Apple TV+ makes its first foray onto British soil this weekend with Trying, a comedy about a couple trying to have a baby – or, more accurately, failing to have a baby. The show’s title hangs in the air, almost as a taunt, as what begins as a story of two adults attempting to conceive grows into a story of two adults attempting to move on from that idea. Instead, they begin the process of applying for adoption – a whole new emotional rollercoaster that’s no simpler or easier.
Rafe Spall and Esther Smith star as Jason and Nikki, an English-as-a-foreign-language teacher and a car hire company employee respectively. Neither of them are hugely smart, neither of them are very well off, and neither of them have much experience with kids. But they are, fortunately, very likeable nonetheless, and a large part of that is Spall and Smith’s natural chemistry. They make each other laugh in a way that feels like the characters want to make each other laugh, and pick up on each other’s faults in a way that feels like they know them only too well.
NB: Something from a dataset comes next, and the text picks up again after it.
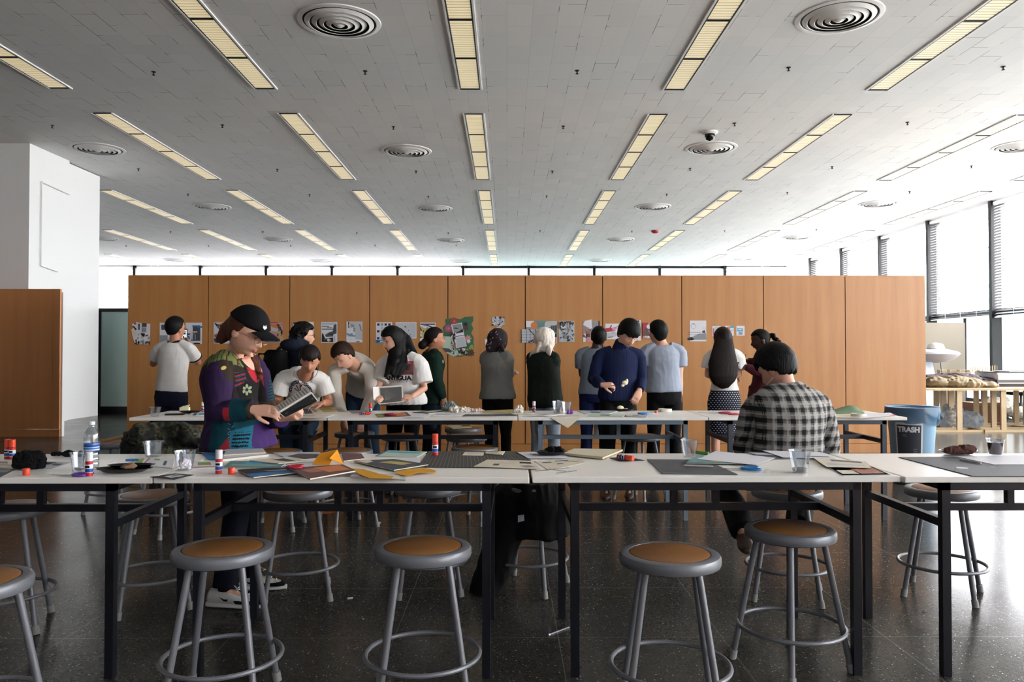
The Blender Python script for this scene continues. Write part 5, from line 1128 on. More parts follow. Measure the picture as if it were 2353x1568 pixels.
def glue(px_, py_, label, cap='orange', s=1.0, lying=None, z=0, base=TZ, open_=False):
    p = Wz(px_, py_, base+z+.001); r = empty('glue_stick', p, label, 'glue stick', 'glue sticks on the tables')
    Rr = Matrix.Identity(3)
    if lying is not None: Rr = Matrix.Rotation(math.radians(lying), 3, 'Z') @ Matrix.Rotation(PI/2, 3, 'Y'); r.location = p+V3(0, 0, .0145*s)
    L_ = .098*s; rad = .0145*s
    def cyl(mb, z0, z1, ra, m): mb.use(m).lathe([(.0005, z0), (ra, z0), (ra, z1), (.0005, z1)], 20, R=Rr)
    b = MB(); cyl(b, 0, .014*s, rad*.97, GRd); cyl(b, .014*s, .06*s, rad, GW); cyl(b, .016*s, .030*s, rad*1.012, GBl); cyl(b, .048*s, .060*s, rad*1.012, GRd); b.use(BLACK).box(-rad*.6, rad*.6, -rad*1.03, -rad*.9, .034*s, .043*s, Rr)
    b.build('glue_tube', None, r, smooth=40)
    if open_: m_ = MB(); cyl(m_, .06*s, .072*s, rad*.7, GW); m_.build('glue_tip', None, r, smooth=40)
    else: c = MB(); cyl(c, .061*s, L_, rad*.97, {'orange': GOr, 'white': GW}[cap]); c.build('cap', None, r, smooth=40)
    return r
def gcap(px_, py_, label, base=TZ, m=GOr): return tag(MB().lathe([(.0005, 0), (.014, 0), (.0145, .002), (.0145, .027), (.013, .029), (.0005, .029)], 20).build('loose_stopper', m, loc=Wz(px_, py_, base+.001), smooth=40), label, 'glue stick cap')
def scissors(px_, py_, ang, label, c, s=1.0, base=TZ, z=0, blade=.10, opn=.0):
    p = Wz(px_, py_, base+z+.002); r = empty('scissors', p, label, 'scissors', None, math.radians(ang)); hm = mat('handle_'+c, c, .35); bm = mat('blade_steel', 'a8acb2', .25, .9)
    for k in (1, -1):
        a = k*(.12+opn); Rz = Matrix.Rotation(a, 3, 'Z')
        MB().poly([Rz @ V3(x*s, y*s*k, .001*k+.002) for x, y in ((-.012, -.007), (-.012, .007), (.03, .008), (blade, .001), (blade, -.001), (.0, -.006))], .0015).build('blade', bm, r)
        c2 = Rz @ V3(-.052*s, -.020*s*k, .006)
        mb = MB(); mb.tube([c2+Rz @ V3(.026*s*math.cos(t), .0155*s*math.sin(t)*(1.15 if k > 0 else 1), 0) for t in [2*PI*i/22 for i in range(22)]], .0048*s, 8, closed=True); mb.tube([c2+Rz @ V3(.024*s, .004*s*k, 0), Rz @ V3(-.008, 0, .004)], [.006*s, .006*s], 8); mb.build('handle', hm, r, smooth=50)
    MB().lathe([(.0005, .0062), (.004*s, .006), (.004*s, .001)], 12).build('rivet', bm, r)
    return r
CUP = m_glasscup('clear_plastic', 'f4f6f8', .10)
def cup(px_, py_, label, s=1.0, liq=None, tilt=0, base=TZ, h=.085, r1=.038, r0=.026, z=0, fill=.65):
    p = Wz(px_, py_, base+z+.001); r = empty('plastic_cup', p, label, 'cup', 'clear plastic cups'); h *= s; r1 *= s; r0 *= s
    pr = [(.0005, .002), (r0, .002), (r0+.001, .006), (r1, h), (r1+.002, h+.001), (r1+.002, h-.002), (r1-.0012, h-.003), (r0-.0005, .007), (.0005, .005)]
    MB().lathe(pr, 32).build('cup_wall', CUP, r, smooth=40)
    if liq: f = fill; rr = r0+(r1-r0)*f-.0015; MB().lathe([(.0005, .006), (r0-.001, .007), (rr, h*f), (.0005, h*f)], 28).build('drink', liq, r, smooth=40)
    return r
def paperin(pcup, label, pts, m='w'):
    o = pcup.location; mb = MB().use(pm_(m)); mb.poly([o+V3(*q) for q in pts], .001, V3(0, -1, 0)); return tag(mb.build('paper_scrap', None), label, 'paper')
def plate(px_, py_, w, d, ang, label, base=TZ, z=0):
    m = mat('black_plastic', '0b0b0c', .18); mb = MB(); prof = [(.0, .002), (.62, .002), (.70, .004), (.84, .014), (.98, .018), (1.0, .021), (.97, .021), (.84, .0175), (.70, .007), (.62, .005), (.0, .005)]; Rz = Matrix.Rotation(math.radians(ang), 3, 'Z')
    rings = [[Rz @ V3(max(q, .002)*w*math.cos(t)*(1+.018*math.cos(10*t)*(q > .8)), max(q, .002)*d*math.sin(t)*(1+.018*math.cos(10*t)*(q > .8)), zz) for t in [2*PI*i/60 for i in range(60)]] for q, zz in prof]
    mb.loft(rings, False); return tag(mb.build('plate', m, loc=Wz(px_, py_, base+z+.001), smooth=50), label, 'plate', 'black oval plastic plates')
def lump(name, label, cat, px_, py_, dims, m, seed, base=TZ, n=8, vox=.004, wr=.006, z=0, group=None):
    p = Wz(px_, py_, base+z+.001); r = empty(name, p, label, cat, group); mb = MB(); rn = R(seed)
    for i in range(n):
        c = p+V3(rn.uniform(-1, 1)*dims[0]*.6, rn.uniform(-1, 1)*dims[1]*.6, dims[2]*rn.uniform(.25, .6)); mb.sph(c, V3(dims[0]*rn.uniform(.3, .55), dims[1]*rn.uniform(.3, .55), min(c.z-p.z, dims[2]*.5)), 12, 8)
    cr = 'paper' in name or name in ('napkin', 'crumpled_cloth', 'glove'); remesh(mb, name+'_body', vox*(.9 if cr else 1), r, [m], 0 if cr else 1, wr=wr*(2.2 if cr else 1), wscale=(30, 30, 30) if cr else (22, 22, 22), seed=seed, smooth=not cr); return r
def stick(name, label, cat, a, b, r_, m, base=TZ, z=0):
    A, B = Wz(a[0], a[1], base+z+r_+.001), Wz(b[0], b[1], base+z+r_+.001); return tag(MB().tube([A, B], r_, 8).build(name, m, smooth=40), label, cat)
FOAM = mat('crumpled_paper', 'cfc8bc', .7); BCL = cloth('black_fabric', '0a0a0c'); PURP, RED_, BLU = '6a3a9c', 'b02238', '2f74b4'
# --- near row, first table
glue(17, 1055, 'left one of two upright glue sticks at far left of the near table', 'orange'); glue(28.5, 1056, 'right one of two upright glue sticks at far left of the near table', 'orange')
flat('magazine_page', 'grey cut magazine page at the left edge of the near table', 'page', [(-30, 1075), (42, 1076), (-2, 1099), (-60, 1099)], 0, .002, 'd', [('r', 'g', .1, .1, .9, .5)])
flat('newspaper_page', 'pale newspaper sheet behind the black cloth on the left table', 'page', [(-40, 1060), (52, 1059), (60, 1080), (-30, 1074)], .003, .0015, 'e', [('r', 'g', .1, .15, .6, .4), ('r', 'g', .1, .55, .8, .65)])
flat('paper_cutting', 'grey and white paper cutting beside the black cloth', 'paper', [(88, 1060), (166, 1063), (120, 1078), (78, 1074)], 0, .001, 'l', [('p', 'k', [(.1, .2), (.6, .1), (.5, .5), (.2, .6)]), ('r', 'd', .6, .3, .9, .6)])
lump('crumpled_cloth', 'small crumpled black cloth behind orange glue cap at left', 'cloth', 68, 1078, (.07, .045, .075), BCL, 3, n=16)
gcap(60.5, 1092, 'orange glue stick cap before the crumpled black cloth')
lump('glove', 'black fabric strip lying along rear edge of the left near table', 'cloth', 158, 1048, (.10, .035, .022), BCL, 5)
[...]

A show about a couple lives and dies on its central pairing and Trying gets that crucial step absolutely right.
The main challenge the show faces, though, is that a lot of other, similar shows have also got that pairing right before, from Channel 4’s masterful Catastrophe to Sky’s Breeders. Trying lacks the sarcastic honesty and dark edginess of both, and often goes for stretches without many belly laughs, but it has a sweetness that keeps you charmed enough to tune in; for better and for worse, Jason and Nikki are nice to spend time with, as they find themselves out of water at a picnic for potential adopters and barely struggle through trying to babysit someone else’s children. (A trip to the London Dungeons will resonate with any adult who has attempted that as a day out.)
Some of the supporting ensemble feel more caricatured than the central nuanced partnership – although Darren Boyd as the boyfriend of Nikki’s sister is hilariously loathsome – but writer Andy Wolton still mines unexpected emotion from the briefest of encounters with secondary players. Cush Jumbo, in particular, as Jacob’s ex, Jane, is responsible for some wonderful moments of heartbreaking clarity, while Imelda Staunton is having a ball as the pair’s social worker.
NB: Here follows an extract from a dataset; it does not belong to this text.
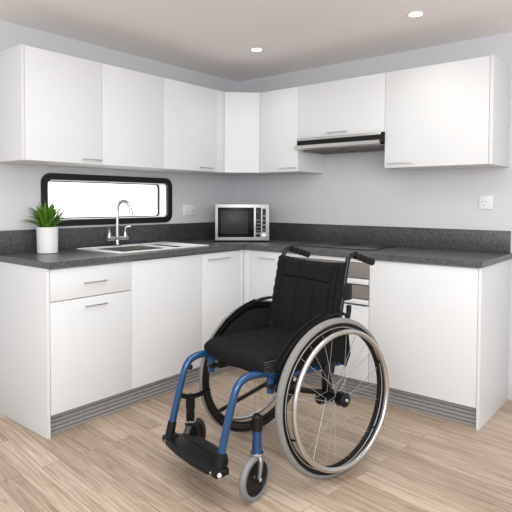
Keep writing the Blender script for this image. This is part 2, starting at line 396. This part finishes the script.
# ------------------------------------------------------------------ range hood
c = thing('range_hood', 'slim steel range hood with a black front band under the short wall cabinet', 'range hood', (1.22, -0.2, 1.57))
x0, x1 = 0.893, 1.552
MB().prism([(-0.01, 1.651), (-0.362, 1.651), (-0.368, 1.640), (-0.368, 1.588), (-0.340, 1.575), (-0.01, 1.575)], x0, x1, 0).build('body', BLACK, c, smooth=False)
MB().box((x0, -0.374, 1.635), (x1-0.012, -0.366, 1.651), 0.002).build('top_trim', STEEL, c)
MB().prism([(-0.372, 1.604), (-0.392, 1.600), (-0.392, 1.577), (-0.384, 1.572), (-0.05, 1.572), (-0.05, 1.5745), (-0.372, 1.5745)], x0-0.002, x1-0.014, 0).build('front_lip', STEEL, c)
for a, b_ in ((0.93, 1.21), (1.235, 1.515)):
    f = MB()
    for i in range(14):
        yy = -0.345+i*0.020; f.box((a, yy, 1.560), (b_, yy+0.009, 1.571), 0.002)
    f.box((a, -0.352, 1.5695), (b_, -0.07, 1.5715)); f.build('grease_filter', FILT, c)

# ------------------------------------------------------------------ sink
c = thing('sink', 'stainless steel inset double sink under the window', 'sink', (0.28, -1.18, 0.9))
X0, X1, Y0, Y1 = 0.060, 0.505, -1.60, -0.862
b1 = (0.132, 0.470, -1.545, -1.17); b2 = (0.132, 0.470, -1.125, -1.02)
mb = MB(); zt = 0.9055; zz = 0.9003
xs = [X0, b1[0], b1[1], X1]; ys = [Y0, b1[2], b1[3], b2[2], b2[3], Y1]
for i in range(3):
    for j in range(5):
        if i == 1 and j in (1, 3): continue
        mb.box((xs[i], ys[j], zz), (xs[i+1], ys[j+1], zt-0.002))
for (a, b_) in (((X0, Y0), (X1, Y0)), ((X1, Y0), (X1, Y1)), ((X1, Y1), (X0, Y1)), ((X0, Y1), (X0, Y0))):
    mb.tube([(a[0], a[1], zt-0.002), (b_[0], b_[1], zt-0.002)], 0.0035, 8)
for bb in (b1, b2):
    for (a, b_) in (((bb[0], bb[2]), (bb[1], bb[2])), ((bb[1], bb[2]), (bb[1], bb[3])), ((bb[1], bb[3]), (bb[0], bb[3])), ((bb[0], bb[3]), (bb[0], bb[2]))):
        mb.tube([(a[0], a[1], zt-0.002), (b_[0], b_[1], zt-0.002)], 0.0035, 8)
mb.build('rim', SINKM, c)
def basin(bb, depth):
    mb = MB(); a0, a1, c0, c1 = bb; z = 0.899; g = 0.002; zb = z-depth
    mb.box((a0, c0, zb), (a1, c1, zb+g)); mb.box((a0, c0, zb), (a0+g, c1, z)); mb.box((a1-g, c0, zb), (a1, c1, z))
    mb.box((a0, c0, zb), (a1, c0+g, z)); mb.box((a0, c1-g, zb), (a1, c1, z))
    o = mb.build('basin', BASINM, c, smooth=False)
    MB().lathe([(0, 0), (0.03, 0), (0.038, 0.003), (0.04, 0)], Matrix.Translation(((a0+a1)/2, (c0+c1)/2, zb+g)), 24).build('drain', CHROME, o)
basin(b1, 0.15); basin(b2, 0.10)
for i in range(7):
    yy = -0.99+i*0.017
    MB().tube([(0.15, yy, 0.9030), (0.45, yy, 0.9030)], 0.0022, 8).build('drainer_ridge', SINKM, c)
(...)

The result is a show that increasingly finds its identity and pace as it goes on, building to a surprisingly moving appointment with the adoption panel. It’s an episode that will bring you to tears with its heartfelt honesty, and leaves you looking forward to a hopeful second season for the show to really grow into its own. At its heart, it’s a series about two people who mean well – they’re trying. And that’s what matters.